1. Go onto youtube, and watch the various basic mogul skiing video's out there.  Seeing what is being recommended will help you not only when you go out into the bumps on your own, but you'll get a head start on what your instructor will be trying to convey.  The instructor will be able to re-advise you on some tips, but also point out what your doing right/wrong.  This will also put video example to the many good tips already given on your post.


2. Ask a friend to video tape you from the bottom looking up.  A common thing that occurs is that people just don't always get what they are doingwrong without getting the feedback via video.  Seems like this is rarely done by people trying to get better, but invaluable to get you past any plateau's you're running into on the hill.


Video doesn't lie.  If you leaning back, hands not forward, failing around, etc, there is no hiding that from video.  Many people think they are better skiers in "their mind's eye" that video taping will quickly humble oneself.   POV video is slightly helpful, but it will fail to show you things like your body position and often people may "look good" on POV footage, but it doesn't give you the real picture on your skiing form.


3. Consider investing in a ski camp, ie like Mt Hood if you get a chance in the future, taking the camp with family/friends. Yes, the may be teaching "zipperline" competitive mogul skiers, but they also teach just good mogul technique for more intermediates just desiring to improve mogul skills and so one shouldn't be swayed away from the right camp for that goal.  Video feedback is done which is often lacking at resort instruction due to obvious limitations/costs to staff someone to take video.  We were fortunate to get my son in a few summer camps for which he would take that back and apply those skills on his own (has no mogul specific coaches in our area, we just have good solid race/all around coaches).  Those 4-5 days in the summer were what carried forward improvement the next season.


4. Mogul skiing techniques are different for what you goals are, and keep that in mind.  In my opinion, I'm not a huge fan of zipperline competitive mogul turns, but as with my son who's starting to compete, you need to learn the technique for the goal/play the game for the judging (ie. competitive vs. "all mountain/steeps/tree moguls"). 


Competitive mogul techniques will help, but your goal would be considered "meandering" bump skiing not to be confused with zipperline competitive style/form. As someone mentioned, a coach who is too advanced on competitive style may not suit your needs, and there are lots of resort level instructors who can provide the level that is needed for your goal(s).

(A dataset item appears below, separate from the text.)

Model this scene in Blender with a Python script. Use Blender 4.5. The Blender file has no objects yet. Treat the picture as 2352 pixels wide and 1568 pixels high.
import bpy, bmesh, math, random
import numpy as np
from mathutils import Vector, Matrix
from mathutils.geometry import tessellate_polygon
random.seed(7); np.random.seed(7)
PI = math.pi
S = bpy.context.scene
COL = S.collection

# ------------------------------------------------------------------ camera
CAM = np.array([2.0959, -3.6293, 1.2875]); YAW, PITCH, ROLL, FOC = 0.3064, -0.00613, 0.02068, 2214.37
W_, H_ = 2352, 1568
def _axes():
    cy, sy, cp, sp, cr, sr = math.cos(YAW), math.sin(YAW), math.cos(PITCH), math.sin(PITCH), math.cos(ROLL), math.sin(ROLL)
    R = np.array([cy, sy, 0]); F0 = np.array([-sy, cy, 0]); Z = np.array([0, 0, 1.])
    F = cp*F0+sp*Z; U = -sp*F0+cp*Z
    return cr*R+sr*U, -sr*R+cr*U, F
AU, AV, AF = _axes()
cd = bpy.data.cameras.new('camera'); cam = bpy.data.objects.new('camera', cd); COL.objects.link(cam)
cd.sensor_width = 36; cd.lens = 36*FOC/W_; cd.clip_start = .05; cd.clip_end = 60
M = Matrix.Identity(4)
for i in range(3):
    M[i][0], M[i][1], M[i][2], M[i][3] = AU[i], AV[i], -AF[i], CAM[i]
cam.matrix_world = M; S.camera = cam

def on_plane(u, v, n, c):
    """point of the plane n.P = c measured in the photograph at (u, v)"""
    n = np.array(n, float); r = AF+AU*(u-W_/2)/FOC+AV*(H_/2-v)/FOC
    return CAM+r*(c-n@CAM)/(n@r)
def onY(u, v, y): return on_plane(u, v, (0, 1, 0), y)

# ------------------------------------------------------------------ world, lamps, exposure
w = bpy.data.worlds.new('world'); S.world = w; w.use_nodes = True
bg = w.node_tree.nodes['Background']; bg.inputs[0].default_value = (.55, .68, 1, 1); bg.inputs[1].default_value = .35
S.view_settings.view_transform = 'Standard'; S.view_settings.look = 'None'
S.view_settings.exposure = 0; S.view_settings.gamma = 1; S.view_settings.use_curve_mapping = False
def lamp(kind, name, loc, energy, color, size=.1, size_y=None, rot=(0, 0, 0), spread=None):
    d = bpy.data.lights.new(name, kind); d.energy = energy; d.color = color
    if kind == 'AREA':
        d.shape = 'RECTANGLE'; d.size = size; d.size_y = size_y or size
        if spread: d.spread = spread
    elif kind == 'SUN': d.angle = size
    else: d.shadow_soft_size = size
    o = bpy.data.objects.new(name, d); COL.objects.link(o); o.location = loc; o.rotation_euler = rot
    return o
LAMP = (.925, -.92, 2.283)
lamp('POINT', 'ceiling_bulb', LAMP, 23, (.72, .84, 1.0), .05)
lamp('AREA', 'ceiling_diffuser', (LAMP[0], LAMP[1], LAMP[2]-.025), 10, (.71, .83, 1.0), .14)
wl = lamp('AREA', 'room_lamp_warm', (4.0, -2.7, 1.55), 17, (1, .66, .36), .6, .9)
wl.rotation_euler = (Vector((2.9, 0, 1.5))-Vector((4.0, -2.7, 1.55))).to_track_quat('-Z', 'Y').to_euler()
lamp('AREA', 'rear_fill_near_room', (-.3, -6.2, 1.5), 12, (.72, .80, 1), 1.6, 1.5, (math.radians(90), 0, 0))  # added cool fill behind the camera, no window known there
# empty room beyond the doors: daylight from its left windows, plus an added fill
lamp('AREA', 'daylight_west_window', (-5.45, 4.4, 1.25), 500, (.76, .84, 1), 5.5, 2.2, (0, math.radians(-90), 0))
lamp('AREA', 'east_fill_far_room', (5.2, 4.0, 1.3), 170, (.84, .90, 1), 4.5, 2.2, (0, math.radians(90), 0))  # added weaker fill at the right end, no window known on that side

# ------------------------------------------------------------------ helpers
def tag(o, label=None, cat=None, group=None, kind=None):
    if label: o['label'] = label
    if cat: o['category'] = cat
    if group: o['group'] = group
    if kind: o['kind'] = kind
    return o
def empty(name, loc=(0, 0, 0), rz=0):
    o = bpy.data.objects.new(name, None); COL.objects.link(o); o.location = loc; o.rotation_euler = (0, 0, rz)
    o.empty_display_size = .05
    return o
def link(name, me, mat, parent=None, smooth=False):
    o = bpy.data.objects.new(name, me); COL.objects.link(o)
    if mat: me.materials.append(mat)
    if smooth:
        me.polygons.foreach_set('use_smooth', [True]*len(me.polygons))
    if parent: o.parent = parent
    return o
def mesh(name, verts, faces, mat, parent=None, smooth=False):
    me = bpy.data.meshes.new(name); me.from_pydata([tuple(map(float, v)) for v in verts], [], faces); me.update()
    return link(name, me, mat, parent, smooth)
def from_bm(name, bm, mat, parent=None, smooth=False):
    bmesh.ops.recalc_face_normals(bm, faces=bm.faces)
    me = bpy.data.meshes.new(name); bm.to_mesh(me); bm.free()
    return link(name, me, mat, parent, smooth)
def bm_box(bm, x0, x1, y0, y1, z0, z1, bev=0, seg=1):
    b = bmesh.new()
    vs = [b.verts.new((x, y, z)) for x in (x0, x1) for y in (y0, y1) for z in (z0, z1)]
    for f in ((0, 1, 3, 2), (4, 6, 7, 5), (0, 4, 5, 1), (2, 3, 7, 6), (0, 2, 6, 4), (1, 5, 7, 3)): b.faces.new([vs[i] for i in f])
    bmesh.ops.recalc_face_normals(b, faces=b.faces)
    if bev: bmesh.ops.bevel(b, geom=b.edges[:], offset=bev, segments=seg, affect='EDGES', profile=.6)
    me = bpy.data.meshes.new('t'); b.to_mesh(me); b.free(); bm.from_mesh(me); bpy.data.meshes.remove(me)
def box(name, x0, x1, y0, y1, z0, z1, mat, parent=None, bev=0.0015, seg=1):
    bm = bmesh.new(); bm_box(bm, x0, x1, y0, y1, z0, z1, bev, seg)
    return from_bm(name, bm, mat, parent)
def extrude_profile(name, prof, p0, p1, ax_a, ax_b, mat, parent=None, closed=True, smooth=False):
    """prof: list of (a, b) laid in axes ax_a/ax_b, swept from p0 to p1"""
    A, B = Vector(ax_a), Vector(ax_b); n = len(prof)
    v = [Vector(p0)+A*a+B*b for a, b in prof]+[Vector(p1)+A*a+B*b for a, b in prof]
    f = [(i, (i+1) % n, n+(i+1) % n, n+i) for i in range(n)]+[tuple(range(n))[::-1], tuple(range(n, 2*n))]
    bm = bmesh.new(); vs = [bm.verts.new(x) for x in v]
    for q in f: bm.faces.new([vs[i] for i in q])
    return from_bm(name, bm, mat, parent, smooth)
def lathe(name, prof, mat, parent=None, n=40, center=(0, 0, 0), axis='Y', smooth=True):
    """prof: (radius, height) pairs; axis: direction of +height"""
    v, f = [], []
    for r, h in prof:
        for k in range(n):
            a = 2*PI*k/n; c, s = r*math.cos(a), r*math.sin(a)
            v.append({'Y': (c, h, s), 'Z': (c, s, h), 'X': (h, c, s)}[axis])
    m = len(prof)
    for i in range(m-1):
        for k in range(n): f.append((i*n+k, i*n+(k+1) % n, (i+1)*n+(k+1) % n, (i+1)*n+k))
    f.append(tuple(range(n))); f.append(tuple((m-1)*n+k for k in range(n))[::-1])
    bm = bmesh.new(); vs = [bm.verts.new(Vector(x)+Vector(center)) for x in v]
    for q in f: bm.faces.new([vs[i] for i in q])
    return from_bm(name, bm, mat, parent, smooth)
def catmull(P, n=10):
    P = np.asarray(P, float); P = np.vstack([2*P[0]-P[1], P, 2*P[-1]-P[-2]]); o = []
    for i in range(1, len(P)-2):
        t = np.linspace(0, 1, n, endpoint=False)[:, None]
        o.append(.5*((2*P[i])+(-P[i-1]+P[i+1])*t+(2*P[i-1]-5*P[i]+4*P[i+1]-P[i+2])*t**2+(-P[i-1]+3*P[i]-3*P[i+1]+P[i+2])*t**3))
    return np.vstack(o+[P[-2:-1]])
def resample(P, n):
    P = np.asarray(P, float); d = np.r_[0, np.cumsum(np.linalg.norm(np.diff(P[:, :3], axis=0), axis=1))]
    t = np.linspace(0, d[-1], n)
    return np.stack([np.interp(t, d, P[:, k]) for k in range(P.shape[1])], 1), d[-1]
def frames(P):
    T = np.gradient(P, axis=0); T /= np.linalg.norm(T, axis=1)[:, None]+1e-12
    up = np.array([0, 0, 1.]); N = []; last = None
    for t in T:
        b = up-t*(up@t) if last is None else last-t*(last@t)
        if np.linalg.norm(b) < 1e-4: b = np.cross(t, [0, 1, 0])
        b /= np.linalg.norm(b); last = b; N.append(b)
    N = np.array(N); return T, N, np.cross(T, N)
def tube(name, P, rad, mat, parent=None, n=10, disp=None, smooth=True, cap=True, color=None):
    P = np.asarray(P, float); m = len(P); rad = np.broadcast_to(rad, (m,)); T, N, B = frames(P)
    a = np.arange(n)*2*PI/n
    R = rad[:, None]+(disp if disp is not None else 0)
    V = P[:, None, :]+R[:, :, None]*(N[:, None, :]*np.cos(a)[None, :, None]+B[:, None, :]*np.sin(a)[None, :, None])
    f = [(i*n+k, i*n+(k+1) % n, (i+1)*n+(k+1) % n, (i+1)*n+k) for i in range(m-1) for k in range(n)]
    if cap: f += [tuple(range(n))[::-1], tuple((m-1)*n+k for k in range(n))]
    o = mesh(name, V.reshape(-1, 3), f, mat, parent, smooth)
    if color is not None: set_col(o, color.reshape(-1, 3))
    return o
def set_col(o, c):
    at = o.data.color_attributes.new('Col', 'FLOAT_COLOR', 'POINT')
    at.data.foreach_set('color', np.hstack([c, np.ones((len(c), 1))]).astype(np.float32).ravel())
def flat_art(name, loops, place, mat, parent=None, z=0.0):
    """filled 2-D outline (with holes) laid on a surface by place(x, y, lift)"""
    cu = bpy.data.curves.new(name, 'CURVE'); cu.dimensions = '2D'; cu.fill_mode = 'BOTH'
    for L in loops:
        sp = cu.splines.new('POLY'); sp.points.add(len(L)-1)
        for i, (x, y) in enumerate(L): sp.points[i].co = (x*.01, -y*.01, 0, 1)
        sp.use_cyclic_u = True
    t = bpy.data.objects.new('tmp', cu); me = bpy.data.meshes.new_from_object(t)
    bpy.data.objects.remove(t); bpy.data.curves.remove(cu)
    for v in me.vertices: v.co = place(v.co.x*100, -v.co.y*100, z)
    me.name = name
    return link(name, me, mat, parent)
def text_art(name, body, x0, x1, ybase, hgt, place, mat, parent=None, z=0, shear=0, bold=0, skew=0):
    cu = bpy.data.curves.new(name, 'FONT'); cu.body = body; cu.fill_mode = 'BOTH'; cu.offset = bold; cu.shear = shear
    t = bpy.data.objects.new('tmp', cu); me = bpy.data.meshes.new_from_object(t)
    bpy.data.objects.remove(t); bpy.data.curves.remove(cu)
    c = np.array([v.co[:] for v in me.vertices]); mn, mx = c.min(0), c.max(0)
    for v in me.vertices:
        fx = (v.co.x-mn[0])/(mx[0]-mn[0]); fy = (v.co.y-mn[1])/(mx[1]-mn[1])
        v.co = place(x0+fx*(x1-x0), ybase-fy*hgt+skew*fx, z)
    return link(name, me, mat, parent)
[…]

5. Here's a video I did of my son a couple years ago, shows the type of meandering bump skiing that you want for skiing all around the mountain, including big bumps on steepslopes with carving to control speed,  much different than his zipperline type runs where there's more absorption/extension for speed control.   I could show you a competitive run, but that wouldn't translate to the form you're likely looking for in your pursuit of skiing everywhere on the mountain.  This video in slow motion for some and then full speed with POV.  The POV if you can imagine it was you, shows you the "thinking/looking ahead" that is so important in good mogul skiing.


I personally prefer watching this over watching his competitive mogul runs.  So much controversy in the world of mogul skiing and you'll see people ripping apart many of the mogul skiing video examples for one reason or another....



post #33 of 34

Good stuff.  As a reminder now that we are on Page 2 of a Beginner Zone thread, here is Post #1:



Originally Posted by WC68 View Post

I'm an intermediate skier. I think if you saw me skiing a groomer you might think I'm better than I really am. I can ski easy trees with soft snow. I've skied a foot+ of non-blower, fairly heavy snow and the chop that followed with success, and prefer to ski off of the courdoroy with one exception.. (2 actually, not very comfortable with super steep stuff)

What I'm not comfortable with is bumps. I can negotiate them, but very awkwardly.

I've averaged 10-13 days on snow per year for the last 5 years(when I started). My days out west are precious (not to mention expensive), and I'm really anguished about spending the majority of my ski days trying to figure out bump skiing.

I don't want to learn bump skiing because I think it looks fun, it doesn't to me, but I want to be able to go wherever the hell I want to.

So I guess my question is, will it even be possible for to learn bumps at all? Can a good instructor give me the tools in one or two lessons to be able to progress and be able to manage them? Or do I need to dedicate an entire week?

Just curious.
post #34 of 34
Bumps are all about technique and yes, a good instructor will have you skiing them in two lessons. Start on smaller bumps and stay near the edge,so you can bail if you get in trouble.